SRIJON CHOWDHURY
MEMORY THEATER

April 13 – May 28, 2016
Opening reception April 13, 6:00 to 8:00pm
First Thursday art walk May 5, 6:00 to 8:00pm

THE WORK

For Srijon Chowdhury’s first project at Upfor, the artist reimagines 16th century inventor Giullio Camillo’s theory of The Memory Theater, a universal storage and retrieval device. His invention, veiled in the occult and hermetics, was a radical shift in the philosophy of memory from the scholastic to the organic—a memory geared to the universe (Frances A. Yates, The Art of Memory, 1966).

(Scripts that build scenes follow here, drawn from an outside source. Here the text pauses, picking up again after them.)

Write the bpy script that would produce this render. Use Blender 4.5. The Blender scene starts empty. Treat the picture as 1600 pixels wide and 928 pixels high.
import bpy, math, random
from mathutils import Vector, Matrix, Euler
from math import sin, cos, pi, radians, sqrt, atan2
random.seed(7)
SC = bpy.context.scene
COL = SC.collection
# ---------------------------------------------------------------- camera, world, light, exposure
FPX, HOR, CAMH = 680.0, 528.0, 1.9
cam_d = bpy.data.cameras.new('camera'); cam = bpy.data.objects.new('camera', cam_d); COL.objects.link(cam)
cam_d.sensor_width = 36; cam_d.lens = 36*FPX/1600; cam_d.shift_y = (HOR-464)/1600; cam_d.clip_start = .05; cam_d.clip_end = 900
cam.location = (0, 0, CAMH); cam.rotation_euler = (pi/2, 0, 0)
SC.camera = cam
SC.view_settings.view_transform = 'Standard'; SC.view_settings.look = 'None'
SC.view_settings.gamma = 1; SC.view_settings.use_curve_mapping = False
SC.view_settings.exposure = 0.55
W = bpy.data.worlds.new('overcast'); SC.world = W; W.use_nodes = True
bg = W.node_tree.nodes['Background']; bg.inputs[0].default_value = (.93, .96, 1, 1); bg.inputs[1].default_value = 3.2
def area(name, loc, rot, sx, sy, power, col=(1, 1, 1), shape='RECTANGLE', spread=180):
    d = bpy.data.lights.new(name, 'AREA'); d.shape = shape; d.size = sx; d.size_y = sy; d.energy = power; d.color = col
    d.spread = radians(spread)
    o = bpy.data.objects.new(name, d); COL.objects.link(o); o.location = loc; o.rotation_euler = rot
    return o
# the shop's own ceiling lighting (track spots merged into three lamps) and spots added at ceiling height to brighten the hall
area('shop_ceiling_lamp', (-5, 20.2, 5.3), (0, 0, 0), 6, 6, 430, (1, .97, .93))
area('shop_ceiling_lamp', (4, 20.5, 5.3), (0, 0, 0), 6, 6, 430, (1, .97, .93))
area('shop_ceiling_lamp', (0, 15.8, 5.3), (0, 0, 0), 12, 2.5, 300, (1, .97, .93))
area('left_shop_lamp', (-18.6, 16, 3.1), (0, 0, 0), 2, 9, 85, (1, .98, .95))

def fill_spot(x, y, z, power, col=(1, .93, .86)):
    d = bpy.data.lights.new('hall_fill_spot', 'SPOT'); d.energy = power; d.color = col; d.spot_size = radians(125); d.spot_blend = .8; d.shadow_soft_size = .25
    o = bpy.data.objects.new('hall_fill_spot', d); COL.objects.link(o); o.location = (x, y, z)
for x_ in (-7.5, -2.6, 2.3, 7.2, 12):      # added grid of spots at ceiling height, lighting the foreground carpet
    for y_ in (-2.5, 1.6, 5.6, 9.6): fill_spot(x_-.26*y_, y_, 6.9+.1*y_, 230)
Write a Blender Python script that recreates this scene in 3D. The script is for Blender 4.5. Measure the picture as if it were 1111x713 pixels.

The most ancient and wisest of writers have always been accustomed to recommending to their writings the secrets of God under obscure veils, so that they be not intended, unless by those who have ears to hear… The eyes of vulgar wills cannot suffer the rays of divinity.
-Giulio Camillo, L’Idea de Theatro, 1550

The work is of wood… he calls this theatre by many names, saying now that it is a built or constructed mind and soul, and now that it is a windowed one. He pretends that all things that the human mind can conceive and which we cannot see with the corporeal eye, after being collected together by diligent meditation may be expressed by certain corporeal signs in such a way that the beholder may at once perceive with his eyes everything that is otherwise hidden in the depths of the human mind. And it is because of this corporeal looking that he calls it a theatre...
-Viglius Zuichemus, Letters to Erasmus, 1532

Chowdhury conceptualizes the exhibition as a play. The gallery is a theater for another built inside of it. The play centers on a circular structure made out of 8 feet tall, arched wooden frames stretched with thin linen. The outside of the structure is curated with sculptures from featured artists — the actors backstage. Chowdhury sought artists to contribute to a cast of work that "feels fetishistic, ritualistic, and outside of time." Through an opening in the walls, spectators can walk into the center of the theater, to see the silhouetted shadows of these works through the linen and become simultaneously actors and audience. A sound piece that uses the recently captured audio from two black holes colliding one billion years ago as its driving beat resonates through the space. Memory Theater is a full sensory experience intended to facilitate remembering.

THE ARTISTS

Srijon Chowdhury (b. 1987 in Bangladesh) received his MFA from Otis College of Art and Design in 2013. Intended to act in the space between knowledge and emotion, his dream-like oil paintings consider the present moment as part of a larger, intuited (perhaps mythic) history. Chowdhury often uses repetition to examine the changes and removal that occur with each re-telling of history, a concept rooted in the experience of overlap and disjunction. He has exhibited in Los Angeles at Klowden Mann, The Torrance Art Museum, Jaus, Launch Gallery and Helen Bolsky Gallery; in Chicago at Sector 2337; in Miami at Fredric Snitzer Gallery; and at The Gallery in Dhaka, Bangladesh. Chowdhury divides his time between Los Angeles, CA and Portland, OR.